Is Molecular Marketing a solution when mass messaging stops working?

February 22, 2008 at 11:46 pm | Posted in Agency Model, Customisation, Digital thinking, Integration, Mass, Molecular, Path-to-purchase, Segmentation, Strategic planning, Through-the-funnel | 1 Comment

In an era where companies are under pressure to increase shareholder value & efficiencies, John Wannamaker´s famous statement, “I know that half my advertising works, I just don’t know which half” has never been more worrying.

The power of mass messaging is eroding. Some consumers are becoming less responsive to general messaging being pushed at them and are summoning marketers to speak to them on their terms. Many now interact with content with a purpose, goal or need that drives their behavior. In the extreme, they reject most messaging and expect to be seduced by a brand experience to enter into a brand related conversation.

Brand communication is this environment is a bit like raising a teenager. You do your best to teach your kids right from wrong, but at the same time they can be affected by many external factors. Unlike the predictable and controlled process of dropping them at the cinema, when you drop them at a party, pick them up at the end, you never knowing what they actually did. We have to trust that our guidance leads them to navigate safely through the experience.

Likewise, when using mass communication, after the initial Ad. exposure, even the most sophisticated marketers lose their customer in ‘clouds of uncertainty’ or ‘blind spots’ during the decision process. If they are lucky, they find them again at the time of purchase. Unfortunately, most of the time, mass marketing has very little measurable correlation to creating demand.

For stockholders, the process of ‘pushing a general mass message out to a broad audience and holding your breath, hoping for a response’, is not a responsible way to spend money that could otherwise go to the bottom line.

These issues are creating enormous tensions. Contrary to the trend, digital marketing options are creating measurable segmented delivery channels to effectively target messages and track their purchase decision process content interactions.

If traditional mass messaging stops working, what can we do to build demand?

Three complementary options are:

1. Innovation to break through the clutter and get noticed is effective for mass audiences. Whether it be content, context or contact vehicle, most innovation is very short lived.
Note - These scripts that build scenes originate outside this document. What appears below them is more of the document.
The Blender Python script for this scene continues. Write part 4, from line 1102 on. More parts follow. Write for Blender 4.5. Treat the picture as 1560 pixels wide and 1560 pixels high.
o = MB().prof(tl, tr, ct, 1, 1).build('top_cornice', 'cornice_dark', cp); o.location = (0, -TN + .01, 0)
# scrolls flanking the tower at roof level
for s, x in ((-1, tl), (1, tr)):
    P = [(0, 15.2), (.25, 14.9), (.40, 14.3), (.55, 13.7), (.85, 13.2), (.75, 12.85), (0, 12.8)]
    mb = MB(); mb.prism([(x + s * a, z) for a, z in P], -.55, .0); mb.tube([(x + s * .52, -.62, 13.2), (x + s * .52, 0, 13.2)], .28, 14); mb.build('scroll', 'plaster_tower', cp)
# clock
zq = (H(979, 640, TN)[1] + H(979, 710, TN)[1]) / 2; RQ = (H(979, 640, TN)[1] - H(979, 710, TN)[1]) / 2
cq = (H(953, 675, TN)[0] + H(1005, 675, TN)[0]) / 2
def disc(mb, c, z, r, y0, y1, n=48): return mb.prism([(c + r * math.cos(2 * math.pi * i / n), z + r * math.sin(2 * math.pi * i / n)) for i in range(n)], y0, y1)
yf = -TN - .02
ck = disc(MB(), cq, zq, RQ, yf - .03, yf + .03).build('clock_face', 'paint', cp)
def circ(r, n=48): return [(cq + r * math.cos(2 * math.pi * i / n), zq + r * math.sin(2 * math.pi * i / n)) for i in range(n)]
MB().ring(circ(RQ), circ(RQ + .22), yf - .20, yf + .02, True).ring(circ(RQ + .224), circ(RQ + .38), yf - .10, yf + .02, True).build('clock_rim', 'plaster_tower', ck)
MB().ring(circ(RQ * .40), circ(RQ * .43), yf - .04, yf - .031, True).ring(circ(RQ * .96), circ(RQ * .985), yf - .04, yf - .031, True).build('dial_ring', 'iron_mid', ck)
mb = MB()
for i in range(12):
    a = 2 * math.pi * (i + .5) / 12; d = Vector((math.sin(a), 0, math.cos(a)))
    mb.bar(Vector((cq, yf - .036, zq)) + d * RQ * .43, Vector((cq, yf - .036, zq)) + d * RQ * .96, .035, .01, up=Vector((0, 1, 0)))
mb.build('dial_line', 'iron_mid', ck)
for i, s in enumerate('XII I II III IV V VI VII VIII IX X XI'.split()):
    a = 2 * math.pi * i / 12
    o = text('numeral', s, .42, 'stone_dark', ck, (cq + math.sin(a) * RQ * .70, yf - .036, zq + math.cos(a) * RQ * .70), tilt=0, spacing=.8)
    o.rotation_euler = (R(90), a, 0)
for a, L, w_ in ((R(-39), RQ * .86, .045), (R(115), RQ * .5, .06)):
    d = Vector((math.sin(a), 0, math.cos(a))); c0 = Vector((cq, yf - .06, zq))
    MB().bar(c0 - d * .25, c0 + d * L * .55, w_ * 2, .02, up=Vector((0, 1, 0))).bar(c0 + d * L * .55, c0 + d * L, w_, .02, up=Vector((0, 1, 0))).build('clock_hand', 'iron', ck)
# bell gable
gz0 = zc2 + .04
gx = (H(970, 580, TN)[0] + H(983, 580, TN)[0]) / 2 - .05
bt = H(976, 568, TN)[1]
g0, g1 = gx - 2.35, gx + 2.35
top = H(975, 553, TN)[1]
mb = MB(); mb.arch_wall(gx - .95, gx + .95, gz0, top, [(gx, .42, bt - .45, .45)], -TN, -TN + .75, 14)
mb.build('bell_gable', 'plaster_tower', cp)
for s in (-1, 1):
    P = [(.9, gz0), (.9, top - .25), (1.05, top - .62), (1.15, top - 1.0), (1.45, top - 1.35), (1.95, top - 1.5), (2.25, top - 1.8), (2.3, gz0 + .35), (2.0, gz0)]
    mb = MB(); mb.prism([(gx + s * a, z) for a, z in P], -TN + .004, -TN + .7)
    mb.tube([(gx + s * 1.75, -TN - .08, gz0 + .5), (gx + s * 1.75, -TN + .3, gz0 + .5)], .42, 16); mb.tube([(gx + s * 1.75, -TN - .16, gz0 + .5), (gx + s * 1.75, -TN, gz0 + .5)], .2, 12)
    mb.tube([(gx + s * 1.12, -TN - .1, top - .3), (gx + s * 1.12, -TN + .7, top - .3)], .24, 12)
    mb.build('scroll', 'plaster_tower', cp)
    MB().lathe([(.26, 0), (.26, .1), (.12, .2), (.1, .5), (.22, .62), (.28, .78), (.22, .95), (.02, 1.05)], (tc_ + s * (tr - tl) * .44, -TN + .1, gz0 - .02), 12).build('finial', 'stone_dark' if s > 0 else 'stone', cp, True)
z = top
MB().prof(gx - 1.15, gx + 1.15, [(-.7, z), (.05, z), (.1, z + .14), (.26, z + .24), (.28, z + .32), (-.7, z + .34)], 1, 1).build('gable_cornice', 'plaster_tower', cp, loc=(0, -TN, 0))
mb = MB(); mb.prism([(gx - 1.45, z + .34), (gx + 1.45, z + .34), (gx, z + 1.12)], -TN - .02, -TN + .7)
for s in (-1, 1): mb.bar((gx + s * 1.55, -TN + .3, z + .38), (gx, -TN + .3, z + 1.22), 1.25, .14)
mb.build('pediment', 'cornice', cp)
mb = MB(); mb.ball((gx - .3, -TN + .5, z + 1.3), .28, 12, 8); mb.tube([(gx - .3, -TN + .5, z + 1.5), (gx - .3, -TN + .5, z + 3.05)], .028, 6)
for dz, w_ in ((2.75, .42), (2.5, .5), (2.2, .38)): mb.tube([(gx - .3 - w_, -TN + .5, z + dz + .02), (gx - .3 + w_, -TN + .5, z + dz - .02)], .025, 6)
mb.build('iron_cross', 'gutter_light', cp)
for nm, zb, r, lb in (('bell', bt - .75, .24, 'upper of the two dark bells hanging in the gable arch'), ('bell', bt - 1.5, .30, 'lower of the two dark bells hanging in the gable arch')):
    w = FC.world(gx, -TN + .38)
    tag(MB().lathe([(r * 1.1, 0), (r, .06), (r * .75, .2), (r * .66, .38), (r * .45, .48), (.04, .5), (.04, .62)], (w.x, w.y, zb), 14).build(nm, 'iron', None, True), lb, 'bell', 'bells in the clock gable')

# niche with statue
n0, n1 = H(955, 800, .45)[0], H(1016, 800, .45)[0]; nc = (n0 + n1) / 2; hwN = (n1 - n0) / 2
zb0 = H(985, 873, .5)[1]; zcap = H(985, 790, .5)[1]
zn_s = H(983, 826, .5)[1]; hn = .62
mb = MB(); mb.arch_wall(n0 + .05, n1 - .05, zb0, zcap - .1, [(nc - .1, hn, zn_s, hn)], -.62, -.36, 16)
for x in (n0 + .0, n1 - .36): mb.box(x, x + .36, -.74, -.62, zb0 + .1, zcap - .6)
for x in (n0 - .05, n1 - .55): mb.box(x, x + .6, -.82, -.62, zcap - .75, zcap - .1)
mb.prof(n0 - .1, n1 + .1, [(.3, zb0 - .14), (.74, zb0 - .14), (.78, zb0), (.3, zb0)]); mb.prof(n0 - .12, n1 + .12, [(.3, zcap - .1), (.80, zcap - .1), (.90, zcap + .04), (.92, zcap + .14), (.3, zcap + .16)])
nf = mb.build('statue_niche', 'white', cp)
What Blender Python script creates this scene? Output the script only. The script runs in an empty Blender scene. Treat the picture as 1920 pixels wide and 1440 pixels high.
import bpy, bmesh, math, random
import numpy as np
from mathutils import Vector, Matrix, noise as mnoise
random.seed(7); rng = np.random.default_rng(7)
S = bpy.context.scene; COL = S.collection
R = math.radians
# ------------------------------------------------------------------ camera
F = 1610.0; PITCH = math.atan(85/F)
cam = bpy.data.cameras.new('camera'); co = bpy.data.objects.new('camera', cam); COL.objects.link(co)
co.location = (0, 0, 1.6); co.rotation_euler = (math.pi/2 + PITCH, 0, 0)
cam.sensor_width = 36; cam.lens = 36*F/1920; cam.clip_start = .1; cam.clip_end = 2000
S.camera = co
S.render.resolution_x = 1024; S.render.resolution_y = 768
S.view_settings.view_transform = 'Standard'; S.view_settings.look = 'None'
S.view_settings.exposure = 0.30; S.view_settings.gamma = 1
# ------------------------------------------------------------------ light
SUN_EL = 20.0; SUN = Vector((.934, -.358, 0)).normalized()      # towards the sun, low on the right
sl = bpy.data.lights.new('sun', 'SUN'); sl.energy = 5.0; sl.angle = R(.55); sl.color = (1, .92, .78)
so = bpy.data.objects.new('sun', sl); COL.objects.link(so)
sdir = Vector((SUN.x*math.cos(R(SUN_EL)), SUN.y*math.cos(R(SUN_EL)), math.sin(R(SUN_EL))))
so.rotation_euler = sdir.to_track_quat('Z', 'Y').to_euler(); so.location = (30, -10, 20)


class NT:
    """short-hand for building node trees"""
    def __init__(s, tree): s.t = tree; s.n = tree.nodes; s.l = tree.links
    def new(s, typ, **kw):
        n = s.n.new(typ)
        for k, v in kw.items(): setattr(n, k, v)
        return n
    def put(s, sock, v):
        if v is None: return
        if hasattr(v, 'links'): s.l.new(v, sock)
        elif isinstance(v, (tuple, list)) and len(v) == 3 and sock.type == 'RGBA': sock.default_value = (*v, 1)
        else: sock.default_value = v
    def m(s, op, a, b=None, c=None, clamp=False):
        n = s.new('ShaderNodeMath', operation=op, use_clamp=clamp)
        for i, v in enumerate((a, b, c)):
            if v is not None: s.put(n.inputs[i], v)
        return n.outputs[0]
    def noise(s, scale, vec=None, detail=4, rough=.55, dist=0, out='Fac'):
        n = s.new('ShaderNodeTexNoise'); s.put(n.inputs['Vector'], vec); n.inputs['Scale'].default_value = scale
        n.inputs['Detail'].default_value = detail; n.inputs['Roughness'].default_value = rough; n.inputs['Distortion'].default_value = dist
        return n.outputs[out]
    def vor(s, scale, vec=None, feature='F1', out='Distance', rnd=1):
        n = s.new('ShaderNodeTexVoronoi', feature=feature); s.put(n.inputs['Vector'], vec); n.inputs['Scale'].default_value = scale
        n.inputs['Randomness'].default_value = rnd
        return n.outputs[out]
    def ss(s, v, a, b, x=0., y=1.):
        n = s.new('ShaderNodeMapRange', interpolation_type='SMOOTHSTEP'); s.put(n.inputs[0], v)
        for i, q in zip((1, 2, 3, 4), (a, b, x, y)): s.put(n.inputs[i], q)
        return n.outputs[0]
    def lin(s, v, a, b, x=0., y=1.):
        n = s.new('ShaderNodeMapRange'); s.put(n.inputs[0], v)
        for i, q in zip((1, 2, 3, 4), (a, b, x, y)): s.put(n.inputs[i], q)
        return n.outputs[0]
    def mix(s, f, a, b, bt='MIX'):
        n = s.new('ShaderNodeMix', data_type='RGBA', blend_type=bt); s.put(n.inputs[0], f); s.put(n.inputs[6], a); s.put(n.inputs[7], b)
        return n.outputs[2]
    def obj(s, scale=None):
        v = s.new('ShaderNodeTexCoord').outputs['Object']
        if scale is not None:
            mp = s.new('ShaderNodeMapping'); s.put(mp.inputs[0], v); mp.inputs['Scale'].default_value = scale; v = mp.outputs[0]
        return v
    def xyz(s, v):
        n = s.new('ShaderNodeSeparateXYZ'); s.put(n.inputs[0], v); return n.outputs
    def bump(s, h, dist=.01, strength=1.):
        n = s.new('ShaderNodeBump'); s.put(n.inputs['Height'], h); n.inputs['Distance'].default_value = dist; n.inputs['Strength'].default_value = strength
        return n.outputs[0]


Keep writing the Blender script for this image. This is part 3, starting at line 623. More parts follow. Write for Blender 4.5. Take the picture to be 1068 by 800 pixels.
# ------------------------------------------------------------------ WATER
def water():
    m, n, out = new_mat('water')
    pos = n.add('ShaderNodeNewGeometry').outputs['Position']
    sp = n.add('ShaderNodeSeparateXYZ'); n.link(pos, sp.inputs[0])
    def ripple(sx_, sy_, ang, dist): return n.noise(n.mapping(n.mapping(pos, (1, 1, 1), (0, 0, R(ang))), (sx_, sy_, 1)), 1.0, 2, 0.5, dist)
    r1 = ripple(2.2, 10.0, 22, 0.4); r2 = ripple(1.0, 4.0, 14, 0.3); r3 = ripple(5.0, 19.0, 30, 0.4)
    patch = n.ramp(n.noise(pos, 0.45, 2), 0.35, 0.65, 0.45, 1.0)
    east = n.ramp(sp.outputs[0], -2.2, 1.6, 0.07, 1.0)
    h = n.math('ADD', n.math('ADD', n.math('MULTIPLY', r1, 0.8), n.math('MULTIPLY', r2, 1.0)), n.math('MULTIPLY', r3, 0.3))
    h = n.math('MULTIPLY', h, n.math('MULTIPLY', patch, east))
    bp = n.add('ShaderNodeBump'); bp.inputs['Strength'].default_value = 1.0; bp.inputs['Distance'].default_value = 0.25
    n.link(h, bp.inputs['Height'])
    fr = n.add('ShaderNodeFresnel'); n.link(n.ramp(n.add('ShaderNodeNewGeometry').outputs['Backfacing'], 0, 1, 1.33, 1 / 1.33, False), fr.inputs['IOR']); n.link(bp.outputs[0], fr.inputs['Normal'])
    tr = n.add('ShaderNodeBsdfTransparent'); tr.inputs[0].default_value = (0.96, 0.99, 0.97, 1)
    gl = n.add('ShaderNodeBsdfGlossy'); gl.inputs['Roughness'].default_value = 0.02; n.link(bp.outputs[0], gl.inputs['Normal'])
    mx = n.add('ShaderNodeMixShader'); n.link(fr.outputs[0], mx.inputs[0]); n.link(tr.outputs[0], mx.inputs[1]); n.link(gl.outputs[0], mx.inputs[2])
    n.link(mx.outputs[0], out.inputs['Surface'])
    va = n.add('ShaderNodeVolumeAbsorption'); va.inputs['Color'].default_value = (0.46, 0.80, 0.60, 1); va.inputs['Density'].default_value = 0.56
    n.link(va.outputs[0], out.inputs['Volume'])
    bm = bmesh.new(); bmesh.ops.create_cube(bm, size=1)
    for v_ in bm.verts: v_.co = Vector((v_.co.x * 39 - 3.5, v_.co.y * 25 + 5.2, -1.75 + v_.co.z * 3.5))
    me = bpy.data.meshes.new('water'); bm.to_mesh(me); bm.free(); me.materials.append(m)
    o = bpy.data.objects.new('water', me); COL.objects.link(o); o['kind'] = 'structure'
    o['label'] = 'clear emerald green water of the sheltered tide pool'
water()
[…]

To build a sustainable innovation program often requires a cultural change re-focus your company.

2. Recent trend to become more relevant has been a move towards integrated marketing. Cross discipline integration is driving efficiencies by synchronizing activities and is working very well for products with relatively simple purchase decision processes.

3. The third approach, which directly attacks communication wastage, is segmentation. Many marketers are reluctant to fragment efforts and challenge corporate culture and restructure to explore segmentation or ‘Molecular Marketing’.

Where do I start if my brand needs segmented ‘Molecular Marketing’?

Contrary to traditional marketing, Molecular Marketing requires creating multiple brand messages for different customer clusters and modes.

This segmentation can take many forms: more specific definitions of demographics, mind-set, behavior, context, geography or messaging.

For Molecular Marketing to be effective, we need to invest to develop deeper segmented insights and we need to re-define KPI´s, particularly at different stages of the purchasing decision process.

The key is to understand the consumer’s desired experience at the ‘tipping points’ where consumers and customers are looking for content to form an opinion. The challenge then is to craft our messages to help deliver a branded experience to influence consumers purchase decision. When we align our messages with the modes that consumers are in, we can actually become a part of the experience that consumers are seeking.

Whichever the approach, segmented messaging requires a lot more work. For some categories, the benefit still doesn´t warrant the extra cost and effort. Segmentation is inherently more expensive on a cost per exposure basis, but usually ends up more efficient when you analyze return on objectives.

Where relevant, for the investment to be mutually profitable, the communication industry will have to re-benchmark its value proposition to clients and change its remuneration structure for communication services to be more results focused.